そのために日本の大学教育は、学生がコミュニケーションの力をつけられるように、もっと参加型にしていくべきだと思います。基礎知識にあふれた学生にさらなる知識を"入力"する方法より、授業やイベントなどに学生をもっと積極的に参加させて、"出力"させる方向に力を入れた方がいいと思います。アメリカでは授業中、教授が講義する時間より学生同士が討論する時間を長く取っているところが多いです」

また、パックンは自身の経験から、学寮制度をぜひ増やしてもらいたい、と話す。ハーバードでは1年生全員がキャンパスの中心にある学寮に入り、2年生から4年生は、12あるハウスと呼ばれる寮のいずれかに属する。各ハウスには、食堂、図書館、スポーツ施設などが備えられ、それぞれに異なった伝統や特長がある。同じハウスに暮らす350~500人の学生たちは上級生、下級生に関わりなく交流し、授業や学生生活、社会問題などについて議論するという。
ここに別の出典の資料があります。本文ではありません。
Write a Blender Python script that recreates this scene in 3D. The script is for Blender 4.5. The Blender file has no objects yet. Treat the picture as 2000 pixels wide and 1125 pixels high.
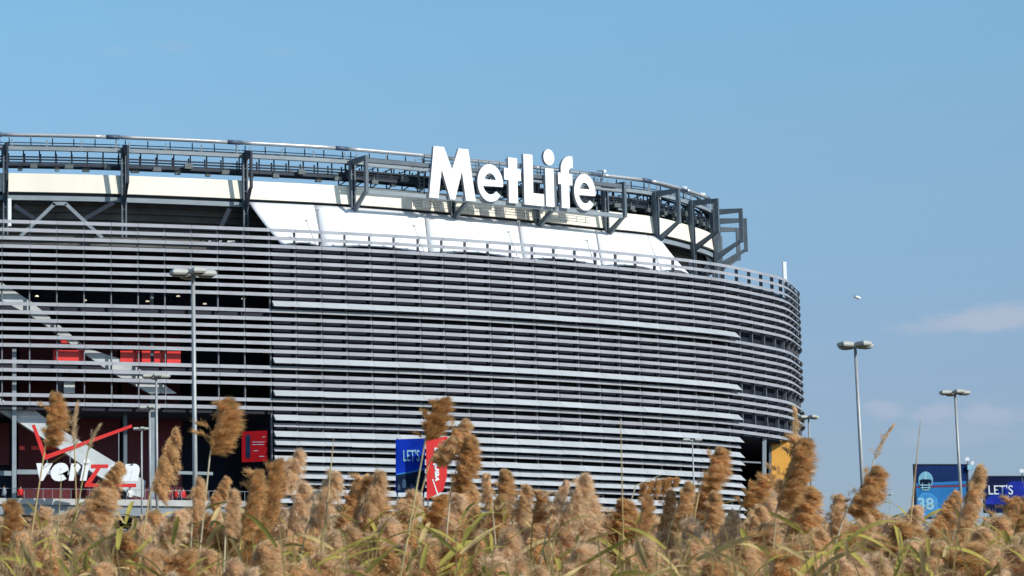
import bpy, math, random
import numpy as np
from mathutils import Vector, Matrix
random.seed(7)
rng = np.random.default_rng(11)
C = bpy.context.scene.collection
SC = bpy.context.scene

# ------------------------------------------------------------------ camera, sky, sun, exposure
F, CX, CY, TILT, CZ = 5556.0, 0.0, 562.5, 0.14336, 1.7      # focal length in photo pixels, tilt up, eye height
cam_d = bpy.data.cameras.new('camera'); cam = bpy.data.objects.new('camera', cam_d); C.objects.link(cam)
cam.location = (0, 0, CZ); cam.rotation_euler = (math.pi/2 + TILT, 0, 0)
cam_d.sensor_width = 36; cam_d.lens = F/2000*36; cam_d.shift_x = 0.5   # the photograph is the right half of a wider frame
cam_d.clip_start = 0.5; cam_d.clip_end = 20000
cam_d.dof.use_dof = True; cam_d.dof.focus_distance = 200; cam_d.dof.aperture_fstop = 11
SC.camera = cam

SUN_EL, SUN_AZ = math.radians(35), math.radians(47)          # azimuth: to the right of straight behind the camera
to_sun = Vector((math.sin(SUN_AZ)*math.cos(SUN_EL), -math.cos(SUN_AZ)*math.cos(SUN_EL), math.sin(SUN_EL)))
sun_d = bpy.data.lights.new('sun', 'SUN'); sun_d.energy = 4.3; sun_d.angle = math.radians(0.5); sun_d.color = (1, .955, .88)
sun = bpy.data.objects.new('sun', sun_d); C.objects.link(sun); sun.location = (200, -200, 200)
sun.rotation_euler = to_sun.to_track_quat('Z', 'Y').to_euler()

world = bpy.data.worlds.new('World'); SC.world = world; world.use_nodes = True
nt = world.node_tree; nt.nodes.clear()
def wn(t, **k):
    n = nt.nodes.new(t)
    for a, b in k.items(): setattr(n, a, b)
    return n
sky = wn('ShaderNodeTexSky', sky_type='NISHITA', sun_disc=False, sun_elevation=SUN_EL, sun_rotation=math.atan2(to_sun.x, to_sun.y))
sky.air_density = 1.0; sky.dust_density = 0.6; sky.ozone_density = 2.0
tc = wn('ShaderNodeTexCoord'); sep = wn('ShaderNodeSeparateXYZ')
L = nt.links.new
L(tc.outputs['Generated'], sep.inputs[0])
grade = wn('ShaderNodeValToRGB')                                # colour balance of the clear air from the horizon up
ge = grade.color_ramp.elements; ge.new(.10); ge.new(.18)
for e_, p_, c_ in zip(ge, (.05, .10, .18, .235), ((.63, .685, .89), (.745, .79, .96), (.935, 1.10, 1.155), (1.0, 1.33, 1.33))): e_.position = p_; e_.color = c_ + (1,)
tint = wn('ShaderNodeMixRGB', blend_type='MULTIPLY'); tint.inputs['Fac'].default_value = 1
L(sep.outputs['Z'], grade.inputs[0]); L(sky.outputs[0], tint.inputs['Color1']); L(grade.outputs[0], tint.inputs['Color2'])
nz = wn('ShaderNodeTexNoise'); nz.inputs['Scale'].default_value = 1; nz.inputs['Detail'].default_value = 7; nz.inputs['Roughness'].default_value = .58
mp = wn('ShaderNodeMapping'); mp.inputs['Scale'].default_value = (85, 85, 210); mp.inputs['Location'].default_value = (3.1, 0, 1.7)
L(tc.outputs['Generated'], mp.inputs['Vector']); L(mp.outputs[0], nz.inputs['Vector'])
def cloud(px, py, wx, wz, k):
    """a small cloud around the direction of photo pixel (px, py); wx, wz its half sizes in radians"""
    d = Vector(((px-CX)/F, math.cos(TILT)-(CY-py)/F*math.sin(TILT), math.sin(TILT)+(CY-py)/F*math.cos(TILT))).normalized()
    su = wn('ShaderNodeVectorMath', operation='SUBTRACT'); su.inputs[1].default_value = d
    sc = wn('ShaderNodeVectorMath', operation='MULTIPLY'); sc.inputs[1].default_value = (1/wx, 1/wx, 1/wz)
    ln = wn('ShaderNodeVectorMath', operation='LENGTH')
    ad = wn('ShaderNodeMath', operation='MULTIPLY_ADD'); ad.inputs[1].default_value = -.62
    r = wn('ShaderNodeMapRange', interpolation_type='SMOOTHSTEP'); r.inputs['From Min'].default_value = -.08; r.inputs['From Max'].default_value = .42; r.inputs['To Max'].default_value = min(1, k*1.25)
    L(tc.outputs['Generated'], su.inputs[0]); L(su.outputs[0], sc.inputs[0]); L(sc.outputs[0], ln.inputs[0])
    L(ln.outputs['Value'], ad.inputs[0]); L(nz.outputs['Fac'], ad.inputs[2]); L(ad.outputs[0], r.inputs['Value']); return r.outputs[0]
acc = None
for c in ((1930, 625, .030, .0065, .62), (1985, 608, .016, .005, .5), (1800, 640, .018, .004, .30), (1730, 800, .014, .005, .42), (1830, 806, .014, .006, .45), (1925, 812, .018, .007, .42), (1860, 850, .030, .006, .22), (340, 90, .012, .003, .10), (225, 98, .012, .003, .08), (560, 98, .012, .003, .08)):
    o_ = cloud(*c)
    if acc is None: acc = o_
    else:
        m_ = wn('ShaderNodeMath', operation='MAXIMUM'); L(acc, m_.inputs[0]); L(o_, m_.inputs[1]); acc = m_.outputs[0]
mix = wn('ShaderNodeMixRGB'); mix.inputs['Color2'].default_value = (4.1, 4.65, 5.75, 1)
bg = wn('ShaderNodeBackground'); bg.inputs['Strength'].default_value = .11
out = wn('ShaderNodeOutputWorld')
L(acc, mix.inputs['Fac']); L(tint.outputs[0], mix.inputs['Color1']); L(mix.outputs[0], bg.inputs['Color']); L(bg.outputs[0], out.inputs['Surface'])

SC.view_settings.view_transform = 'Standard'; SC.view_settings.look = 'None'
SC.view_settings.exposure = 0; SC.view_settings.gamma = 1; SC.view_settings.use_curve_mapping = False
SC.render.engine = 'CYCLES'; SC.cycles.use_denoising = True; SC.cycles.denoiser = 'OPENIMAGEDENOISE'
SC.cycles.max_bounces = 8; SC.cycles.diffuse_bounces = 6; SC.cycles.transmission_bounces = 6; SC.cycles.transparent_max_bounces = 4

# ------------------------------------------------------------------ helpers
ST, CT = math.sin(TILT), math.cos(TILT)
def W(px, py, Y):
    """the point at depth Y that the photograph shows at pixel (px, py)"""
    u = (CY - py)/F; k = Y/(CT - u*ST)
    return Vector(((px - CX)/F*k, Y, CZ + (ST + u*CT)*k))
def zat(py, Y): return W(0, py, Y).z

def mat(name, col, rough=.6, metal=0, var=.12, scale=1.5, bump=0, spec=.4, emit=0, streak=False, rand=0):
    m = bpy.data.materials.new(name); m.use_nodes = True
    n = m.node_tree; b = n.nodes['Principled BSDF']
    b.inputs['Roughness'].default_value = rough; b.inputs['Metallic'].default_value = metal
    b.inputs['Specular IOR Level'].default_value = spec
    t = n.nodes.new('ShaderNodeTexCoord'); x = n.nodes.new('ShaderNodeTexNoise')
    x.inputs['Scale'].default_value = scale; x.inputs['Detail'].default_value = 5
    if streak:
        mp = n.nodes.new('ShaderNodeMapping'); mp.inputs['Scale'].default_value = (1, 1, .15)
        n.links.new(t.outputs['Object'], mp.inputs[0]); n.links.new(mp.outputs[0], x.inputs['Vector'])
    else: n.links.new(t.outputs['Object'], x.inputs['Vector'])
    r = n.nodes.new('ShaderNodeValToRGB'); e = r.color_ramp.elements
    e[0].position, e[1].position = .3, .7
    e[0].color = [c*(1-var) for c in col] + [1]; e[1].color = [min(1, c*(1+var)) for c in col] + [1]
    n.links.new(x.outputs['Fac'], r.inputs[0]); last = r.outputs[0]
    if rand:
        oi = n.nodes.new('ShaderNodeObjectInfo'); mr = n.nodes.new('ShaderNodeMapRange'); mr.inputs['To Min'].default_value = 1-rand; mr.inputs['To Max'].default_value = 1+rand
        vm = n.nodes.new('ShaderNodeVectorMath'); vm.operation = 'SCALE'; n.links.new(oi.outputs['Random'], mr.inputs['Value']); n.links.new(last, vm.inputs[0]); n.links.new(mr.outputs[0], vm.inputs['Scale']); last = vm.outputs[0]
    n.links.new(last, b.inputs['Base Color'])
    if emit:
        b.inputs['Emission Color'].default_value = list(col) + [1]; b.inputs['Emission Strength'].default_value = emit
    if bump:
        bp = n.nodes.new('ShaderNodeBump'); bp.inputs['Strength'].default_value = bump
        n.links.new(x.outputs['Fac'], bp.inputs['Height']); n.links.new(bp.outputs[0], b.inputs['Normal'])
    return m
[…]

「学生はアメリカ国内でもいろんな州から来ていたし、海外からの留学生もいました。考え方も生活習慣も宗教も違うので、それこそ議論も年中闘わせた。4年間の共同生活で得たものは、その後の自分の骨格を作ったともいえる非常に貴重な体験でした」

最後に日本の若者がグローバルな人間になるために、何が必要になるのかを尋ねてみた。

「オンラインで世界の出来事を知ることも大切です。世界に目を向けることは、日本を考えることにもつながるから。でも、人と会って自分の考えを伝え、議論することも不可欠です。自分や日本のことだけにしか興味を持たないのではなく、物事をいろんな角度から見て創造力を膨らませて、人々や世界に関心と関わりを持つことがグローバルな人間になることだと思います」

アメリカの大学での体験をベースに今、日本の国立大学で、学生に日本が世界を牽引していくための力をつけてもらいたいと教えているパックン。日本の良さをアピールするにはもっとコミュニケーション能力を磨かなくてはと、日々独自の授業を展開する。日米両方の文化を知る国際人として、これからも多くのグローバルな視点に気付かせてくれることだろう。


バトリック・ハーラン(パックン)

1970年アメリカコロラド州出身。93年ハーバード大学比較宗教学部卒業。その後来日し、福井県で英会話講師として勤務。96年に上京し、97年吉田眞と漫才コンビ「パックンマックン」を結成。情報番組のレギュラーを務めるなどテレビ、ラジオに多数出演する。2003年からはNHK「英語でしゃべらナイト」にレギュラー出演後、MCや俳優などでも活躍。12年には東京工業大学リベラルアーツセンター非常勤講師に就任。著書に「パックンマックン★海保知里の笑う英作文」など多数。春には東工大の授業をまとめた「ツカむ!話術」(角川oneテーマ21)を4/10発売。